> _Material provided_
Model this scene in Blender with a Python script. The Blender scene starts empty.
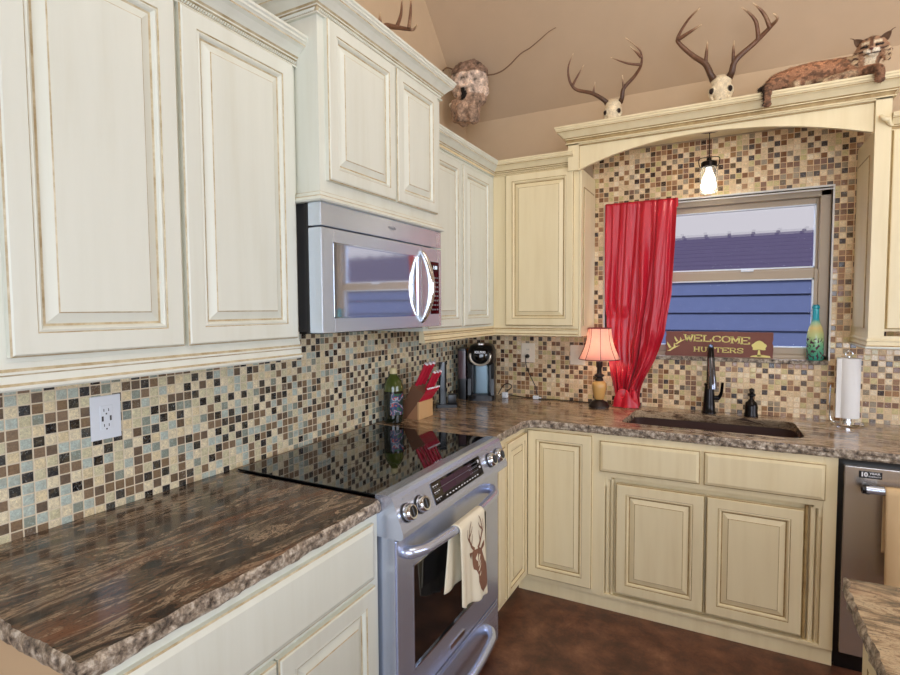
import bpy, bmesh, math, random
from mathutils import Vector, Matrix, noise
random.seed(7)
PI = math.pi
col = bpy.context.scene.collection
L = 1.946                      # back wall
# ------------------------------------------------------------------ materials
def lin(c):
    return tuple(((v/255)/12.92 if v/255 <= .04045 else ((v/255+.055)/1.055)**2.4) for v in c) + (1,)
class NT:
    def __init__(s, name):
        s.m = bpy.data.materials.new(name); s.m.use_nodes = True
        s.t = s.m.node_tree; s.b = s.t.nodes['Principled BSDF']
    def n(s, typ, **kw):
        nd = s.t.nodes.new(typ)
        for k, v in kw.items(): setattr(nd, k, v)
        return nd
    def l(s, a, b): s.t.links.new(a, b)
    def math(s, op, a, b=None, c=None, clamp=False):
        nd = s.n('ShaderNodeMath', operation=op); nd.use_clamp = clamp
        for i, v in enumerate((a, b, c)):
            if v is None: continue
            if isinstance(v, (int, float)): nd.inputs[i].default_value = v
            else: s.l(v, nd.inputs[i])
        return nd.outputs[0]
    def mix(s, f, a, b, mode='MIX'):
        nd = s.n('ShaderNodeMix', data_type='RGBA', blend_type=mode)
        for i, v in ((0, f), (6, a), (7, b)):
            if isinstance(v, (int, float)): nd.inputs[i].default_value = v
            elif isinstance(v, tuple): nd.inputs[i].default_value = v
            else: s.l(v, nd.inputs[i])
        return nd.outputs[2]
    def ramp(s, f, stops, interp='LINEAR'):
        nd = s.n('ShaderNodeValToRGB'); r = nd.color_ramp; r.interpolation = interp
        while len(r.elements) < len(stops): r.elements.new(.5)
        for e, (p, c) in zip(r.elements, stops): e.position = p; e.color = c
        s.l(f, nd.inputs[0]); return nd.outputs[0]
    def pos(s, sc=(1, 1, 1), rot=(0, 0, 0), obj=False):
        mp = s.n('ShaderNodeMapping'); mp.inputs['Scale'].default_value = sc; mp.inputs['Rotation'].default_value = rot
        if obj: s.l(s.n('ShaderNodeTexCoord').outputs['Object'], mp.inputs[0])
        else: s.l(s.n('ShaderNodeNewGeometry').outputs['Position'], mp.inputs[0])
        return mp.outputs[0]
    def noise(s, v, scale, detail=4, rough=.5, dist=0.):
        nd = s.n('ShaderNodeTexNoise'); s.l(v, nd.inputs['Vector'])
        nd.inputs['Scale'].default_value = scale; nd.inputs['Detail'].default_value = detail
        nd.inputs['Roughness'].default_value = rough; nd.inputs['Distortion'].default_value = dist
        return nd.outputs[0]
    def bump(s, h, strength=.3, dist=.002):
        nd = s.n('ShaderNodeBump'); nd.inputs['Strength'].default_value = strength; nd.inputs['Distance'].default_value = dist
        s.l(h, nd.inputs['Height']); s.l(nd.outputs[0], s.b.inputs['Normal'])
    def set(s, **kw):
        for k, v in kw.items():
            k = k.replace('_', ' ')
            if isinstance(v, (int, float, tuple)): s.b.inputs[k].default_value = v
            else: s.l(v, s.b.inputs[k])
        return s.m
def plain(name, c, rough=.5, metal=0., var=.0, coat=0., emit=None, es=0., bumpy=0., bscale=200., spec=.5):
    s = NT(name); c = lin(c)
    if var:
        f = s.noise(s.pos(obj=True), 9, 5)
        base = s.mix(f, tuple(x*(1-var) for x in c[:3])+(1,), tuple(min(1, x*(1+var)) for x in c[:3])+(1,))
    else: base = c
    s.set(Base_Color=base, Roughness=rough, Metallic=metal, Coat_Weight=coat)
    s.b.inputs['Specular IOR Level'].default_value = spec
    if emit: s.b.inputs['Emission Color'].default_value = lin(emit); s.b.inputs['Emission Strength'].default_value = es
    if bumpy: s.bump(s.noise(s.pos(obj=True), bscale, 4), bumpy, .001)
    return s.m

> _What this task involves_
Return the material word for word. Pictures are not part of the copy.

> _Reply to the exercise_
Model this scene in Blender with a Python script. The Blender scene starts empty.
import bpy, bmesh, math, random
from mathutils import Vector, Matrix, noise
random.seed(7)
PI = math.pi
col = bpy.context.scene.collection
L = 1.946                      # back wall
# ------------------------------------------------------------------ materials
def lin(c):
    return tuple(((v/255)/12.92 if v/255 <= .04045 else ((v/255+.055)/1.055)**2.4) for v in c) + (1,)
class NT:
    def __init__(s, name):
        s.m = bpy.data.materials.new(name); s.m.use_nodes = True
        s.t = s.m.node_tree; s.b = s.t.nodes['Principled BSDF']
    def n(s, typ, **kw):
        nd = s.t.nodes.new(typ)
        for k, v in kw.items(): setattr(nd, k, v)
        return nd
    def l(s, a, b): s.t.links.new(a, b)
    def math(s, op, a, b=None, c=None, clamp=False):
        nd = s.n('ShaderNodeMath', operation=op); nd.use_clamp = clamp
        for i, v in enumerate((a, b, c)):
            if v is None: continue
            if isinstance(v, (int, float)): nd.inputs[i].default_value = v
            else: s.l(v, nd.inputs[i])
        return nd.outputs[0]
    def mix(s, f, a, b, mode='MIX'):
        nd = s.n('ShaderNodeMix', data_type='RGBA', blend_type=mode)
        for i, v in ((0, f), (6, a), (7, b)):
            if isinstance(v, (int, float)): nd.inputs[i].default_value = v
            elif isinstance(v, tuple): nd.inputs[i].default_value = v
            else: s.l(v, nd.inputs[i])
        return nd.outputs[2]
    def ramp(s, f, stops, interp='LINEAR'):
        nd = s.n('ShaderNodeValToRGB'); r = nd.color_ramp; r.interpolation = interp
        while len(r.elements) < len(stops): r.elements.new(.5)
        for e, (p, c) in zip(r.elements, stops): e.position = p; e.color = c
        s.l(f, nd.inputs[0]); return nd.outputs[0]
    def pos(s, sc=(1, 1, 1), rot=(0, 0, 0), obj=False):
        mp = s.n('ShaderNodeMapping'); mp.inputs['Scale'].default_value = sc; mp.inputs['Rotation'].default_value = rot
        if obj: s.l(s.n('ShaderNodeTexCoord').outputs['Object'], mp.inputs[0])
        else: s.l(s.n('ShaderNodeNewGeometry').outputs['Position'], mp.inputs[0])
        return mp.outputs[0]
    def noise(s, v, scale, detail=4, rough=.5, dist=0.):
        nd = s.n('ShaderNodeTexNoise'); s.l(v, nd.inputs['Vector'])
        nd.inputs['Scale'].default_value = scale; nd.inputs['Detail'].default_value = detail
        nd.inputs['Roughness'].default_value = rough; nd.inputs['Distortion'].default_value = dist
        return nd.outputs[0]
    def bump(s, h, strength=.3, dist=.002):
        nd = s.n('ShaderNodeBump'); nd.inputs['Strength'].default_value = strength; nd.inputs['Distance'].default_value = dist
        s.l(h, nd.inputs['Height']); s.l(nd.outputs[0], s.b.inputs['Normal'])
    def set(s, **kw):
        for k, v in kw.items():
            k = k.replace('_', ' ')
            if isinstance(v, (int, float, tuple)): s.b.inputs[k].default_value = v
            else: s.l(v, s.b.inputs[k])
        return s.m
def plain(name, c, rough=.5, metal=0., var=.0, coat=0., emit=None, es=0., bumpy=0., bscale=200., spec=.5):
    s = NT(name); c = lin(c)
    if var:
        f = s.noise(s.pos(obj=True), 9, 5)
        base = s.mix(f, tuple(x*(1-var) for x in c[:3])+(1,), tuple(min(1, x*(1+var)) for x in c[:3])+(1,))
    else: base = c
    s.set(Base_Color=base, Roughness=rough, Metallic=metal, Coat_Weight=coat)
    s.b.inputs['Specular IOR Level'].default_value = spec
    if emit: s.b.inputs['Emission Color'].default_value = lin(emit); s.b.inputs['Emission Strength'].default_value = es
    if bumpy: s.bump(s.noise(s.pos(obj=True), bscale, 4), bumpy, .001)
    return s.m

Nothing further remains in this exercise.